Please consider that, with the way things are going in this world, any one of us could become one of "those people" at any time, and do know that not one of them had that as part of their "5-year plan."  There are millions on the verge...millions of people under the age of 40 and beyond who work full time with 60-80% of their earnings going to housing, who are unable to save anything to "move to a cheaper place."

 

We live in one of the most affluent nations in the world, and we have a disproportionate number of people living in poverty without basic needs being met. Homeless cats and dogs have a better odds of finding shelter than homeless humans, and I'm not saying they shouldn't...and too many of them are euthanized.  It's a stark reality.

 

WE in this forum are doing quite OK...we have enough, and in this nation...there's enough for everyone to have enough.

 

 

If Airbnb is the tourism center of the world now, then you've ironically proven the point. 

I just visited LA and unfortunately the price of an AirBNB is closer if not more than a hotel. It was disgusting the cleaning fees hosts charged. It'd be different if hosts were as altruistic as you state and you believe that staying in an Airbnb helps guests save more so they can spend more in the city, but unfortunately that's never been my experience in most cities Ive looked at. Id happily trade my open room in Las Vegas if I could stay in your place in LA so I can spend that money in your city.

 

LA and Cali as a whole has a housing shortage with rents getting out of control. I'm all for primary residence being rented but buying up supply and driving rents even higher for the sake of entrepreneurship isn't a way to move society forward.

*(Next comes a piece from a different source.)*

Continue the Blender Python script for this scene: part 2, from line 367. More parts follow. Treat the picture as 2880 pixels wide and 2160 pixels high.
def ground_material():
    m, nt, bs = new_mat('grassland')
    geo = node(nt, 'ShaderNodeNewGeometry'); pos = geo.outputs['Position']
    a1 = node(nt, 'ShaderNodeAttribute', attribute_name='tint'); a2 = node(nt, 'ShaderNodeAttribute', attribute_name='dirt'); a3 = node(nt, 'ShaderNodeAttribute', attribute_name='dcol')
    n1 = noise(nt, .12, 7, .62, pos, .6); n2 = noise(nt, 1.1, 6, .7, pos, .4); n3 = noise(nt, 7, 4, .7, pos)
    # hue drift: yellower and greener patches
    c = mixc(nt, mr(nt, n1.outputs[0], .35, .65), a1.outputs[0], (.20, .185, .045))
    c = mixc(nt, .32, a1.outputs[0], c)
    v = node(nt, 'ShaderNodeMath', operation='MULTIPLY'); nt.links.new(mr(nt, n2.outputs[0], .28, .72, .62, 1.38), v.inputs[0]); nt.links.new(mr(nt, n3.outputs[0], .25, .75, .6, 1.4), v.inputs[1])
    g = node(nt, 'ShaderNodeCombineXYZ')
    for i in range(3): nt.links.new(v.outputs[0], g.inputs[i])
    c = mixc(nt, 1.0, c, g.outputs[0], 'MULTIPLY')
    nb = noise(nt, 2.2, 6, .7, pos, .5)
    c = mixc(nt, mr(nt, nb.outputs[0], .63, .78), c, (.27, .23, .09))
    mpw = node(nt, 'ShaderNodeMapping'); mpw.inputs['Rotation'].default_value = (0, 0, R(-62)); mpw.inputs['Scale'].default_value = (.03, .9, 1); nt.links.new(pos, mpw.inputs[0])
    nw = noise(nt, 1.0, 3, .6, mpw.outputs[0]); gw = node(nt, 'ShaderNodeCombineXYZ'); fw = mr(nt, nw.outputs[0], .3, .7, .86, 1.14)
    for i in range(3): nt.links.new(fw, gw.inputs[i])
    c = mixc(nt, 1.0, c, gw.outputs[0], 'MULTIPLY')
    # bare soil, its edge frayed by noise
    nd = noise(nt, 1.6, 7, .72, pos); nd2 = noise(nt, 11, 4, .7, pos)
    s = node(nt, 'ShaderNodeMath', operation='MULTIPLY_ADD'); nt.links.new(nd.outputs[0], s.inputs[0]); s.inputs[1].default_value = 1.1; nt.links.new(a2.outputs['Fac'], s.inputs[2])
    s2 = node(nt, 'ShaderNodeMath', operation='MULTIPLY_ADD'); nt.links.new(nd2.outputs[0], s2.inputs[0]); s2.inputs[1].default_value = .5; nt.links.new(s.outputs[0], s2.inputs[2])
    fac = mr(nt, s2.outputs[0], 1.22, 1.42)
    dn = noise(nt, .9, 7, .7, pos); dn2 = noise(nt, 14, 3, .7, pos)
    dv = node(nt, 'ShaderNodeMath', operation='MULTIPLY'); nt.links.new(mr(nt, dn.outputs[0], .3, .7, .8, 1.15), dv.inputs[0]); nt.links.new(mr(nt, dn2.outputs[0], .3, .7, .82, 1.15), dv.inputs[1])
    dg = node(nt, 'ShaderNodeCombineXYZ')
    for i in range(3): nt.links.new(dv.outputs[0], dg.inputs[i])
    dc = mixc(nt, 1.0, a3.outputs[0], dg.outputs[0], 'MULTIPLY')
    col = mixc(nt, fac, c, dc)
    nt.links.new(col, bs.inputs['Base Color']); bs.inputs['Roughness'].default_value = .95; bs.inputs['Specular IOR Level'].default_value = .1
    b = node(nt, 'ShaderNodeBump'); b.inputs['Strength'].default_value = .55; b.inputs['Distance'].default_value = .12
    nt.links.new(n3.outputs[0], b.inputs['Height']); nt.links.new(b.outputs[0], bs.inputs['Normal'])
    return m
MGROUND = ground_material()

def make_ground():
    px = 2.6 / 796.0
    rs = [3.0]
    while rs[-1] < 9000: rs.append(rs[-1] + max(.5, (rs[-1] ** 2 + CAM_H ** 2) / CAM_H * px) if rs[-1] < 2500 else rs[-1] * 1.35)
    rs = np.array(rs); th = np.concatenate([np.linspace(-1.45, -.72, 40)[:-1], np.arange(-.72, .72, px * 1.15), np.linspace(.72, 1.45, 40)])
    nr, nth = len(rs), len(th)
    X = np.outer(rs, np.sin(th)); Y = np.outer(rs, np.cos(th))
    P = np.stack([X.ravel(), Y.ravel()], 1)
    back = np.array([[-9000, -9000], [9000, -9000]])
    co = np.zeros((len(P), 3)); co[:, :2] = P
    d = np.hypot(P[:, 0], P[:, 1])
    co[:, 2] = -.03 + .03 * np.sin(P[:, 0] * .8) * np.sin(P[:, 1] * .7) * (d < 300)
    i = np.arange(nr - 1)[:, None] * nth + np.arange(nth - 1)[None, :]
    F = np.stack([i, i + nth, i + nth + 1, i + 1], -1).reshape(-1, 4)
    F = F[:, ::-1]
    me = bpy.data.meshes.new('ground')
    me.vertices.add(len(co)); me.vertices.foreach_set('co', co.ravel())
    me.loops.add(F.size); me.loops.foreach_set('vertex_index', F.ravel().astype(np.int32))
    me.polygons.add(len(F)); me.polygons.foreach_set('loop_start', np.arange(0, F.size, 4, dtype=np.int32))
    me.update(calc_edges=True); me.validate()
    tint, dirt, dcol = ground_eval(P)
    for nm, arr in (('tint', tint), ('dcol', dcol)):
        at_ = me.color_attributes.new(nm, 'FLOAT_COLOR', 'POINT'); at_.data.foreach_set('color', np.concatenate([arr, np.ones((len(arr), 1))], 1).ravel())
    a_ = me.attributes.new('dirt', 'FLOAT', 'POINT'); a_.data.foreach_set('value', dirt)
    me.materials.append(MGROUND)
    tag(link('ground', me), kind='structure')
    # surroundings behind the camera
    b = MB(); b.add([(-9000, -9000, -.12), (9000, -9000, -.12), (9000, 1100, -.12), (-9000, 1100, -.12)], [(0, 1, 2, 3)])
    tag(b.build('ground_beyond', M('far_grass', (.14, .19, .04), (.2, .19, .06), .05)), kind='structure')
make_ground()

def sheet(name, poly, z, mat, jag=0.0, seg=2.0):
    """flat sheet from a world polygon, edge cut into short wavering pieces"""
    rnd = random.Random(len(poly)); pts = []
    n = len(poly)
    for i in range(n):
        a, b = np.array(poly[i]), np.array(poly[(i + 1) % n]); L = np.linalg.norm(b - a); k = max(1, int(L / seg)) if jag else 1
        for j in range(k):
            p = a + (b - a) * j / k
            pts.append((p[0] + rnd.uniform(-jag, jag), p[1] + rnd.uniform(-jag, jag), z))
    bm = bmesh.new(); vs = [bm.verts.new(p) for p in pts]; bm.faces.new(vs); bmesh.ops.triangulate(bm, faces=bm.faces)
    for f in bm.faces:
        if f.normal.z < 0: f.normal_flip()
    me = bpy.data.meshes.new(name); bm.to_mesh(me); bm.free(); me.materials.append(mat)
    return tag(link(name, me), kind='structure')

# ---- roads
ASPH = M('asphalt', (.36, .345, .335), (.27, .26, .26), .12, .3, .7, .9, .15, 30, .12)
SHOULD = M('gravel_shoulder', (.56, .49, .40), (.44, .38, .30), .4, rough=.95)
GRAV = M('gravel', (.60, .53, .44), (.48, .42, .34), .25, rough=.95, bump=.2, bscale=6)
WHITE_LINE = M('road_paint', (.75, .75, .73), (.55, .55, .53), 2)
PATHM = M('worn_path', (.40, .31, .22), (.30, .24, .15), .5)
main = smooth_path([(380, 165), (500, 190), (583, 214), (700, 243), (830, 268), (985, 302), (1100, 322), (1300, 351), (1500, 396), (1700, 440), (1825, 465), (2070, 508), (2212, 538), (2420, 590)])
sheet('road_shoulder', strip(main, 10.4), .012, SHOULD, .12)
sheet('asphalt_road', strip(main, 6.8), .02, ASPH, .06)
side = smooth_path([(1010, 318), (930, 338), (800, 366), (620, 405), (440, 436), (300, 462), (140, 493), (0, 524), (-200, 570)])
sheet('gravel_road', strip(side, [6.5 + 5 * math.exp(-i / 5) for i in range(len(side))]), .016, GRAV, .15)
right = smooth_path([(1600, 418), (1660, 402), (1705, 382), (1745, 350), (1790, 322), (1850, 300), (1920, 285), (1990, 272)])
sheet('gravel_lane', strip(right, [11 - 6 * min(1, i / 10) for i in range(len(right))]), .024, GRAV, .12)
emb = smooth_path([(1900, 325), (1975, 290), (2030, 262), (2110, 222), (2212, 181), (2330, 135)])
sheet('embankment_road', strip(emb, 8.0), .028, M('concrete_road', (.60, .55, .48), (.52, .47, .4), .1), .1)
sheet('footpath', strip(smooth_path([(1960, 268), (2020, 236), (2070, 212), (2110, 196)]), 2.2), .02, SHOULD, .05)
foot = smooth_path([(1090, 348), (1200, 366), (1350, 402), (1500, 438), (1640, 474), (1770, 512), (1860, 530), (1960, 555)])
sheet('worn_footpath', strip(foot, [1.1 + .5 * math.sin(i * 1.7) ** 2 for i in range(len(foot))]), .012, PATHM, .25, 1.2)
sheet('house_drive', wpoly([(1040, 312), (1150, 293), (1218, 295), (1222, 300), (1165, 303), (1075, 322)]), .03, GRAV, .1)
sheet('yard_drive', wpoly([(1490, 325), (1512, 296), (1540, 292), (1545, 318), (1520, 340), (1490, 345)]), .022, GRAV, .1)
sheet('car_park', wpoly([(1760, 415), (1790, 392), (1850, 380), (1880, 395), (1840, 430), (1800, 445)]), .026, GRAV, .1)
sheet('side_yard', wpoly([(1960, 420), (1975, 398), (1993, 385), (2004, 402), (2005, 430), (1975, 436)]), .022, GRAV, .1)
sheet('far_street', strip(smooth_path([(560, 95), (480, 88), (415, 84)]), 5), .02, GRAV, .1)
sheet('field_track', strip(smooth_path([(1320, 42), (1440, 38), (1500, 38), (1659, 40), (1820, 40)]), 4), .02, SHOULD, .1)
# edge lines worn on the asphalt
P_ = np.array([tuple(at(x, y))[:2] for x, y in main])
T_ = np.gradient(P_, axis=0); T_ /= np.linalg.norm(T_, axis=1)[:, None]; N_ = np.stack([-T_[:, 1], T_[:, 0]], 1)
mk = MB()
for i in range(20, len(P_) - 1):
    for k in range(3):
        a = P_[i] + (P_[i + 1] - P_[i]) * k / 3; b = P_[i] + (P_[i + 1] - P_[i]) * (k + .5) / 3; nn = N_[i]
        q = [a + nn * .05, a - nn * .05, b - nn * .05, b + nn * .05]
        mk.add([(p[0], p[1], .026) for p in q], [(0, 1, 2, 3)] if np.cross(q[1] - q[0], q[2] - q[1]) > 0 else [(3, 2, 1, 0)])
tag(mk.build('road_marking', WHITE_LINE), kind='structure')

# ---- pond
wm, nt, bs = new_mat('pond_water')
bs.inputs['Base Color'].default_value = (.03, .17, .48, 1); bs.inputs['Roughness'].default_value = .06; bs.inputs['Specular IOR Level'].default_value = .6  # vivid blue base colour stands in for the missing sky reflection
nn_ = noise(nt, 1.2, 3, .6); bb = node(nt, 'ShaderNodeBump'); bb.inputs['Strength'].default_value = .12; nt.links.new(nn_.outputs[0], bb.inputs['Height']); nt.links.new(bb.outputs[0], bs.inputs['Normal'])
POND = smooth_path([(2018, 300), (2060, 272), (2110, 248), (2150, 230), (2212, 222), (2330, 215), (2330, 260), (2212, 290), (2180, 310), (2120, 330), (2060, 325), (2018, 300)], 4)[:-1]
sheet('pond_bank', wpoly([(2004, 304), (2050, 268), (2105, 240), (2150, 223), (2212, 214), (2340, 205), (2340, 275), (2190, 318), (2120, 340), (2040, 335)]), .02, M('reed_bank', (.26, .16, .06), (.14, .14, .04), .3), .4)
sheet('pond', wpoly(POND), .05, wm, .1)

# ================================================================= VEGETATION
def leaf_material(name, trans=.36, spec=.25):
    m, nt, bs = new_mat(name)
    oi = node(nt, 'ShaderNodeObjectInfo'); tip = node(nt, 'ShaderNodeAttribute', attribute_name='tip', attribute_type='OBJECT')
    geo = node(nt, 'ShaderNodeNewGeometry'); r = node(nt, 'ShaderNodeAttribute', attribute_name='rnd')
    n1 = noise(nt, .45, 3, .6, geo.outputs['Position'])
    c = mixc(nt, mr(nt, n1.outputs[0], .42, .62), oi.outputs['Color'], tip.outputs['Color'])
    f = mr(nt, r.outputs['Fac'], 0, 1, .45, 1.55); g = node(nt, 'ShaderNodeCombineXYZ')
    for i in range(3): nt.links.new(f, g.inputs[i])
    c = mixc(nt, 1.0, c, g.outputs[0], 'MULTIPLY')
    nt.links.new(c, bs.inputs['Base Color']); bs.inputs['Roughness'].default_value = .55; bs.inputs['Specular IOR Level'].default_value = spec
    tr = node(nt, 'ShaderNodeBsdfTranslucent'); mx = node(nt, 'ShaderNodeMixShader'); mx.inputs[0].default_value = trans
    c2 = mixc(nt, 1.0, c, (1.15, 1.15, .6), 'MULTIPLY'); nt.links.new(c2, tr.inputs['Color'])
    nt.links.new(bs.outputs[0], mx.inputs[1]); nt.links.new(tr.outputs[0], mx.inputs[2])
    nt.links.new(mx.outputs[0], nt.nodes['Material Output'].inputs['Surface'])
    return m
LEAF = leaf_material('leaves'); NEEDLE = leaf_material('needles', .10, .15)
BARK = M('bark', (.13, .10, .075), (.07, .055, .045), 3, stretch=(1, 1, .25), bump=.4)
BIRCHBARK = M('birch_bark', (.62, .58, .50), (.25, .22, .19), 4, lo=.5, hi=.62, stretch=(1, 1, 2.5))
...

Have you seen what you get at hotels like Extended Stay America? Look at the Yelp reviews for the one in Woodland Hills. I personally visited one once. The rooms are unbreathable.

 

BTW "cleaning fees" are more about compensating for the fact that Airbnb doesn't let hosts charge by number of days stayed. I can't charge less if people stay for 5 days instead of 2 days. A "cleaning fee" or whatever you want to call it, allows me to compensate for that.

Also, for some hosts, it's just not worth it (or AS worth it) to host shorter stays, but with a cleaning fee, this allows for hosting shorter stays.

There's nothing entrepreneurial about using a husband's stock market winnings from insider trading to snatch up a house with a crooked foundation to milk because of the location anyways. 

Cecilia-and-John0
Level 2
Louisville, KY

I am put off by hotel reservations on major discount sites eg Booking that advertise Airbnb type rentals - it takes away from the original “vibe”. 

Mark116
Level 10
Jersey City, NJ

I don't believe that short term rentals have anything but a tiny impact on the availability of affordable housing.  There have been affordable housing issues since at least the 1980s.  The majority of professionally managed STRs are at the high end, luxury apartments, if those go back on the market as long term rentals, they will be expensive.  The other end of STR that people complain about is the vacation house/party house, but those also have always existed,  just managed by real estate companies, people have been renting out their second homes forever.  The only thing that the new regs will do is make such properties less profitable for the individuals, because people will have to pay the 30% property management fee.  

Airbnbs are moving into gentrified areas so fast, there is a euphemism for them, "up and coming neighborhoods". 



@Michael3577 wrote:

"up and coming neighborhoods". 



Ummm.... that expression predates AirBNB by over a 100 years. Folks around here have been using that phrase at least since my mother was a child, and she is over 80.

I didn't say Airbnb invented the word. I said you can clearly see the euphemism used extensively to hide the fact that real estate investors have been snatching up property in lower-rent neighborhoods to milk via Airbnb.  Coming from Somerville, MA, you know what I mean.  Most of Massachusetts is DOA. 

Claims that Airbnb is a hotbed of "luxury" are hilarious. 

@Michael3577  I don't see any evidence of this.  In our city, the vast majority of airbnbs are in the downtown section, the most desirable, most expensive part of the city.  There are many fewer listings in the 'up and coming' neighborhoods.